Summary
Some stock technicians who compare numbers from the past to today are throwing more red flags regarding the recent quarters’ very positive numbers because the transports are not showing it. Transports are a good leading indicator in real time when real tonnage grows or shrinks. Shipper planning leads that of course led by true economic activity. History tells us a number of things.
Analysis
I am a historian who tries to adapt numbers to reality - plus I’m a simple person. My economics classes taught me GDP was about CIG (not cigarettes), but “Consumer, Investment and Government” spending. Then we add in Exports and subtract Imports - and then dig into what the numbers do to it all.
As written previously, we have grown at an average real GDP rate of a little over 3% since WWII. Over the last decade the Consumer has made up a little over 2.5% with Investment and Government making up a half-percentage point each and our trade imbalance taking away a few tenths. Fourth quarter GDP ’08 was down 5.4%, first quarter ’09 was down 6.4% and the second quarter was off only 1%.
While these numbers seem small to some, little changes make a big difference. For us in trucking, it’s always been a multiplying effect - like 3x+ on a percentage basis. Consumers eat, drive and keep their homes full of stuff - and that tonnage stays pretty consistent. Farmers grow their crops and that tonnage stays pretty consistent. On the other end, auto and home building have swung us the most, as it does the general economy.
Within the Consumer segment, the accelerated spending growth of over 5% over the last dozen years has been due to increasing pay, home appreciation (and ATM-effect), from investments and borrowing. All of these have been negatively affected - with Baby-boomers slowing spending (like me) and others starting to move into Social Security with a negative net. A large majority of those who have been laid off in this recession are males - and high earning ones proportionally.
Some analysts say that a full 1% of GDP in the third quarter growth was consumer spending from the Cash-for-Clunkers program. We in trucking see it more as improved utilization in the current trucking fleet moving parts around to build cars to replenishment dealer lots.

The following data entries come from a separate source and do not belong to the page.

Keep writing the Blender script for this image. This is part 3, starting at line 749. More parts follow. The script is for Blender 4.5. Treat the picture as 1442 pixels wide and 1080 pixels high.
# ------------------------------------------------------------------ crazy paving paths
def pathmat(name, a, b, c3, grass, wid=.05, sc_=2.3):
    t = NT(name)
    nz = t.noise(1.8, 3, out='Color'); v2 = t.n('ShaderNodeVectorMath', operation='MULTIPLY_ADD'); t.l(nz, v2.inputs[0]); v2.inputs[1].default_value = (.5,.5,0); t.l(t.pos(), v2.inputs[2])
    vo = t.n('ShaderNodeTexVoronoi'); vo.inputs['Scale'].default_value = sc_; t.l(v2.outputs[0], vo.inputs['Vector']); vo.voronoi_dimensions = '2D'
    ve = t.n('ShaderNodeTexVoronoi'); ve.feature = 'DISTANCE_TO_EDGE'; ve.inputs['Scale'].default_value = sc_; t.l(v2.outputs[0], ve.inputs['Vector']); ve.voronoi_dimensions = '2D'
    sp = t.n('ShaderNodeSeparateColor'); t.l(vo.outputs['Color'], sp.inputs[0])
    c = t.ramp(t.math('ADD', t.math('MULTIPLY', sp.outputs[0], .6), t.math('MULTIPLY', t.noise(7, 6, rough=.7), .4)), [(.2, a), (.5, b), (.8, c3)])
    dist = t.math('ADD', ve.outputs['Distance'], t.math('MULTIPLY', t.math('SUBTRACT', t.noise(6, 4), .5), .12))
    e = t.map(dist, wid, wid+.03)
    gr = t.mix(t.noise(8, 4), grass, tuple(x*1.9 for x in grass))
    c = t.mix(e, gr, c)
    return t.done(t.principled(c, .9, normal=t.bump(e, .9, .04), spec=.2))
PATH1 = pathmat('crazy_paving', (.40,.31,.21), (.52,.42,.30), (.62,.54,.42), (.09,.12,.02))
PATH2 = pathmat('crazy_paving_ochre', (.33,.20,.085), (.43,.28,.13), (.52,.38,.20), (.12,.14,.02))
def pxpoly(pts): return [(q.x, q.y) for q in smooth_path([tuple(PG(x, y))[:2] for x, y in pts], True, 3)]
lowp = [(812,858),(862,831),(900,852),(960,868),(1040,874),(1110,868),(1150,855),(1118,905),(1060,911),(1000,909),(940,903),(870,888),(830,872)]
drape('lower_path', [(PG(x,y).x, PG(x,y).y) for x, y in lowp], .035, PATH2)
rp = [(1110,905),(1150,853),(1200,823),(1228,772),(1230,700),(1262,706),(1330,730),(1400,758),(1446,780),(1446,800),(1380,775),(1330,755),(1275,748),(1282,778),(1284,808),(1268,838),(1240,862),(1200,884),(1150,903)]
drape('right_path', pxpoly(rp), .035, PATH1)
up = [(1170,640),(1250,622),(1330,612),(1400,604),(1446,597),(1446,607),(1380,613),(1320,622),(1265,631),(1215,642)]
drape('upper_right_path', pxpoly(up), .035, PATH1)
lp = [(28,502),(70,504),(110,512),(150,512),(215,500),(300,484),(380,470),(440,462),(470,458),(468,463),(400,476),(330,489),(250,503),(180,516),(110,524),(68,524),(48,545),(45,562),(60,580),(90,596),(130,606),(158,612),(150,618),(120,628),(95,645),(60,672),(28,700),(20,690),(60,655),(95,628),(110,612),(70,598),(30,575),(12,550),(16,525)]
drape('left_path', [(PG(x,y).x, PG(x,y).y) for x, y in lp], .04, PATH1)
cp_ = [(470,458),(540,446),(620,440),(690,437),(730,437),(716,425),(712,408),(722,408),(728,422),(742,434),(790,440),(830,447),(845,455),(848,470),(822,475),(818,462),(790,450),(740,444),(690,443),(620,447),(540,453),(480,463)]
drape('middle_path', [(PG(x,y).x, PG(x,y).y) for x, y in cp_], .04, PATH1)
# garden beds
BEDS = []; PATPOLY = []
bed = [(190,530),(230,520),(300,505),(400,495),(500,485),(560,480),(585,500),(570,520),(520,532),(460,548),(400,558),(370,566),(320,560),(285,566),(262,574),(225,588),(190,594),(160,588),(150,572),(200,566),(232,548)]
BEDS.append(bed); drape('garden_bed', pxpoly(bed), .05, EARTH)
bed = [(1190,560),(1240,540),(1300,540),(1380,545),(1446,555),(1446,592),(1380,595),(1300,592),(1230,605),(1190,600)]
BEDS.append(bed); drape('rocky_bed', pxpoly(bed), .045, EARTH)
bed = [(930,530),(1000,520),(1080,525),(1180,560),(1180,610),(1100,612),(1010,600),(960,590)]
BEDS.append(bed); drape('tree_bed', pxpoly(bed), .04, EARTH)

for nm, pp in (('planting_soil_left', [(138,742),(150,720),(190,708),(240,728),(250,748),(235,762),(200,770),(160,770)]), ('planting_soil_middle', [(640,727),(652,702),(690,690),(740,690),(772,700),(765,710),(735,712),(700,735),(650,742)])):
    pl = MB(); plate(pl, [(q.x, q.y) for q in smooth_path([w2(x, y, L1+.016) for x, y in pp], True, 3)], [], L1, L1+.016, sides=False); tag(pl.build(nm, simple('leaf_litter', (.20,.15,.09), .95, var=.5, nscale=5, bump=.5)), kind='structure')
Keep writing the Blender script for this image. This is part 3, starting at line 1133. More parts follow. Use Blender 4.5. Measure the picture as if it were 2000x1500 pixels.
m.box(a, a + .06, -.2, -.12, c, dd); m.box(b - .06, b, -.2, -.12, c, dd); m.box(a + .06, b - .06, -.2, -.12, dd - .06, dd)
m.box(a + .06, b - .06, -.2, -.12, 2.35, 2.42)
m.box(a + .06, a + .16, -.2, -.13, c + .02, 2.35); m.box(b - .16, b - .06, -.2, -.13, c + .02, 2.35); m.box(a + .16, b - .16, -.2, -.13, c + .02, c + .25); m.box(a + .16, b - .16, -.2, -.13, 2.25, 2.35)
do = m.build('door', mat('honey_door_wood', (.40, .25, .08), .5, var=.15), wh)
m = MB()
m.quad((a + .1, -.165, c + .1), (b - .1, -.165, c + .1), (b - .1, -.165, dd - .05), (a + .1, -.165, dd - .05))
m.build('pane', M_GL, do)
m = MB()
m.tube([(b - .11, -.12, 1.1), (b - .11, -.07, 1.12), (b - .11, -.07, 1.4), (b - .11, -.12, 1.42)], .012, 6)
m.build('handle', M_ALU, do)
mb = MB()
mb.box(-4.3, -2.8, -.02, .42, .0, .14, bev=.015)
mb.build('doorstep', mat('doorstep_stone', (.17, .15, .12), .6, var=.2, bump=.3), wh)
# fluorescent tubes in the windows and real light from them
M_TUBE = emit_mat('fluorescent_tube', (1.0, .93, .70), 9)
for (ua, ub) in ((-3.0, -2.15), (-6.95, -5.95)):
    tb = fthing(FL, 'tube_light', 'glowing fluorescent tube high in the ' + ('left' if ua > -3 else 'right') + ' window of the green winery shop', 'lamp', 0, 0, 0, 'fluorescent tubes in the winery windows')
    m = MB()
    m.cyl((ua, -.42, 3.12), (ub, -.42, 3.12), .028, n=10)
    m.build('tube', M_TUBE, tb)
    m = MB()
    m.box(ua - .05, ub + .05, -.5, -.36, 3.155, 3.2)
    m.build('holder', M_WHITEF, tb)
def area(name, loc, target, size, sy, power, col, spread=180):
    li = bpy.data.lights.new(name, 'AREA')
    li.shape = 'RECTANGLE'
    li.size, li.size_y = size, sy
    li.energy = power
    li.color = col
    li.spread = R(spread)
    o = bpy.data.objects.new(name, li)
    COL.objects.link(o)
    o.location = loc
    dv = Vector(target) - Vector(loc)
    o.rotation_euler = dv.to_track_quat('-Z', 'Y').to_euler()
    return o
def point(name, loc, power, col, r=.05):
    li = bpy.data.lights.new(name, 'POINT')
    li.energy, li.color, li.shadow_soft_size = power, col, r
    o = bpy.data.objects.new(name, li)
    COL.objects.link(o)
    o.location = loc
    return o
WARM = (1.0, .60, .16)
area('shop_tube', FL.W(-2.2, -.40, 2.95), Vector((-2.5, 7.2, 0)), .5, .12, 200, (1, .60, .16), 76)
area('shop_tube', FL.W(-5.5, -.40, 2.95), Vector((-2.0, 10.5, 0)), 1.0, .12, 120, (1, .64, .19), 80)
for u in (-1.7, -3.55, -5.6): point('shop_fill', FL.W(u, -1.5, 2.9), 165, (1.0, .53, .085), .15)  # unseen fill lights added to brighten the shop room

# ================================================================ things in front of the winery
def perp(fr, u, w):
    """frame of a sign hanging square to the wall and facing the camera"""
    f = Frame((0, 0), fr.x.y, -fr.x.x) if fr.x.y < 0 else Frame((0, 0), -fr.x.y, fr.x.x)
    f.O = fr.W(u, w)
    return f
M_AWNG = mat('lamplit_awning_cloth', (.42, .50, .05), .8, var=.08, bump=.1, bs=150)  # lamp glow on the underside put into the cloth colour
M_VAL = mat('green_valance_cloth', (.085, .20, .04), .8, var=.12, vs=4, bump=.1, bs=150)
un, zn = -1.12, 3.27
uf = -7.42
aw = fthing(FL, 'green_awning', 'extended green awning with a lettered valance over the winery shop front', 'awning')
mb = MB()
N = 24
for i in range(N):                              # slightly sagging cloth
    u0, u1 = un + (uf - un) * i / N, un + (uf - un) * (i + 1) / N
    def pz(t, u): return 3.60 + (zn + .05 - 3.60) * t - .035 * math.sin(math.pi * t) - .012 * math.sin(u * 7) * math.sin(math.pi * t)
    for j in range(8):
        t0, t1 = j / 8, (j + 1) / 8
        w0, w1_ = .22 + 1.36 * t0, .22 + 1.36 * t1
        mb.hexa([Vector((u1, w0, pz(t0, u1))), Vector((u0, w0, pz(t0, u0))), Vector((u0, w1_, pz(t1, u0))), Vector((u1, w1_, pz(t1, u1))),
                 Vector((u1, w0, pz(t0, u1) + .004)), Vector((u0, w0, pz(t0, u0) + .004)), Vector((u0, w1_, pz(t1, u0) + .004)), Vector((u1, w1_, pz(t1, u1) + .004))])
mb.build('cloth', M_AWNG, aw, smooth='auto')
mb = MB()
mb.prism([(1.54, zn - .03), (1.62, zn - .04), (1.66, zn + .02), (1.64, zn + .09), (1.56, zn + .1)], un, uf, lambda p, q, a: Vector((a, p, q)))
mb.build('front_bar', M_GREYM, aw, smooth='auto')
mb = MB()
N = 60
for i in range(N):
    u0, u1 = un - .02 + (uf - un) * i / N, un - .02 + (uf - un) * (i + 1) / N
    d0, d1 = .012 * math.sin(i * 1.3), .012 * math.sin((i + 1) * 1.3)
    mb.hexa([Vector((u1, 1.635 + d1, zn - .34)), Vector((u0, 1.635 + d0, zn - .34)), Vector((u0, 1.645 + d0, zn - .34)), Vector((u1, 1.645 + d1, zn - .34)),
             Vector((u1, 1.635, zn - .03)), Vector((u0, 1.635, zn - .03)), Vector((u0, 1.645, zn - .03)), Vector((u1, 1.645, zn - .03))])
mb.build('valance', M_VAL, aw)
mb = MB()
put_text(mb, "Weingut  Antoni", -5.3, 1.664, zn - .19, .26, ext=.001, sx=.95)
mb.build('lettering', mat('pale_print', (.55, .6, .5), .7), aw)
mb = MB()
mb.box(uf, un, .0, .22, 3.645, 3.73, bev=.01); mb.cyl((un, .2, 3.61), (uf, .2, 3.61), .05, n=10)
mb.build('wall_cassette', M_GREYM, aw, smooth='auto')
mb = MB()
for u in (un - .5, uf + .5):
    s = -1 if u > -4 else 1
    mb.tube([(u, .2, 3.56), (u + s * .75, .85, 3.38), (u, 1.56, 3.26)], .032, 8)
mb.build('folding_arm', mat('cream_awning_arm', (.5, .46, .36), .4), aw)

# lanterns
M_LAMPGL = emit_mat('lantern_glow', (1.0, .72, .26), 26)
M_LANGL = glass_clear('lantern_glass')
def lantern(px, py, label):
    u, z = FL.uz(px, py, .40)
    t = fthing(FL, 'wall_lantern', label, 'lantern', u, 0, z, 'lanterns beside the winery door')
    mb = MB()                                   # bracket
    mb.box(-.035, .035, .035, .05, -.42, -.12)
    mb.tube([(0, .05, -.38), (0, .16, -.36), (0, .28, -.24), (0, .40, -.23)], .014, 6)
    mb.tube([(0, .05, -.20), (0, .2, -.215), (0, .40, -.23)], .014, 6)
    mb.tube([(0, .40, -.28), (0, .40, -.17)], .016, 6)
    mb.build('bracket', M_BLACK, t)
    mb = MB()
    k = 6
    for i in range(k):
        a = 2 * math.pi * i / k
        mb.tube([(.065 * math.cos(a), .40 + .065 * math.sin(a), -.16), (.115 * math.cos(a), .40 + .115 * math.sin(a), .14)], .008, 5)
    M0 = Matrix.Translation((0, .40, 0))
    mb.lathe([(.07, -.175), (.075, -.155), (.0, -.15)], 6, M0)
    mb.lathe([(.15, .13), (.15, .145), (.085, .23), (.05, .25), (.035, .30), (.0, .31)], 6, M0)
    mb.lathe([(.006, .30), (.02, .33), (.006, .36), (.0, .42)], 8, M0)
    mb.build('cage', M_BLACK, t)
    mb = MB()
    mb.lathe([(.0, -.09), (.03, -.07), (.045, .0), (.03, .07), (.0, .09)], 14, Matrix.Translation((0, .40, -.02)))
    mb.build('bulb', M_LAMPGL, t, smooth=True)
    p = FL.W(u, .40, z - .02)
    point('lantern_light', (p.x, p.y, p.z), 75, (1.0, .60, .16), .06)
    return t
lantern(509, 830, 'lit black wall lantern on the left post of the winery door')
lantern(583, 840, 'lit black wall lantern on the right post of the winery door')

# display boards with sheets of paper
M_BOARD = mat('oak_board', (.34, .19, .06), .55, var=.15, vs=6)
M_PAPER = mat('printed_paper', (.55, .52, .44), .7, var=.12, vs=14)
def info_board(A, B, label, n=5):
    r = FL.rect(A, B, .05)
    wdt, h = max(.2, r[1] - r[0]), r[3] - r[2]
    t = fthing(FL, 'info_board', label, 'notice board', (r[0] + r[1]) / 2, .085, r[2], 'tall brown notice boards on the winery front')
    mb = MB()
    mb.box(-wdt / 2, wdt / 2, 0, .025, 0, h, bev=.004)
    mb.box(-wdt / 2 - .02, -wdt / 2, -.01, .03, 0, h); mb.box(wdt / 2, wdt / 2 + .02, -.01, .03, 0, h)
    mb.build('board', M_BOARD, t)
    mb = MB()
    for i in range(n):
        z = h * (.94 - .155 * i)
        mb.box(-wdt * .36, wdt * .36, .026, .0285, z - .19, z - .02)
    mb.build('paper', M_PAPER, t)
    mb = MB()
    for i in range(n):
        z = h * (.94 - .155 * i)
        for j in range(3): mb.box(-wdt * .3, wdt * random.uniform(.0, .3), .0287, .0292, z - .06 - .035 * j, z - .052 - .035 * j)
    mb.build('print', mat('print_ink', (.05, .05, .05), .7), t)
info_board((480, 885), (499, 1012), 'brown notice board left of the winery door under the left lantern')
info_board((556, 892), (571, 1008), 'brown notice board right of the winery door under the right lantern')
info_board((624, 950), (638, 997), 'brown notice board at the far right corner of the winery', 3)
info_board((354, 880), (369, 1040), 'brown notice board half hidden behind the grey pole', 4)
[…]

That is going on today. Additionally, we see another half-point GDP from home improvement with existing and some new home freight-related movements as a result of the Government home-buyers rebates - and cheap prices.
Then there are the inventories being adjusted upward, which is positive for trucking. While exports are an opportunity for us as a notion and transport, we need global growth to drive that. Regardless, we have seen that it be a bigger drag than in historically (i.e. imports are way up).
As quoted in the reference article: “The ETF that tracks the Transports, the iShares Dow Jones Transportation Average Index Fund - which includes holdings like Burlington Northern Santa Fe, CH Robinson Worldwide, FedEx, JB Hunt Transport Services, Union Pacific (UP) and United Parcel Service (UPS) - has slipped 3.7% in the past five days.”
We know that rail has been off in all sectors. Domestic Intermodal has been hanging in there relatively well. Brokers have been adding to the downward rate pressures. While the article throws issues into the mix about oil prices going up. I tend to disagree, since surcharge offsets fuel costs at these companies pretty well (sometimes more than real cost). It’s more about the tonnage outlook.
Why do things feel a little better in truckload trucking? Many saw freight bottom in February of this year while inventories continued to be pulled down through but being moved around, which drove the second-quarter GDP number negative. In the trucking world, we are not seeing the typical 3% GDP tonnage, probably a third of it. That tells the on-the-ground story.
As history tells us, it’s about the “C-word” - the consumer. We gotta see people back to work and consuming to see that number improve. That will result in us just plugging along through 2010.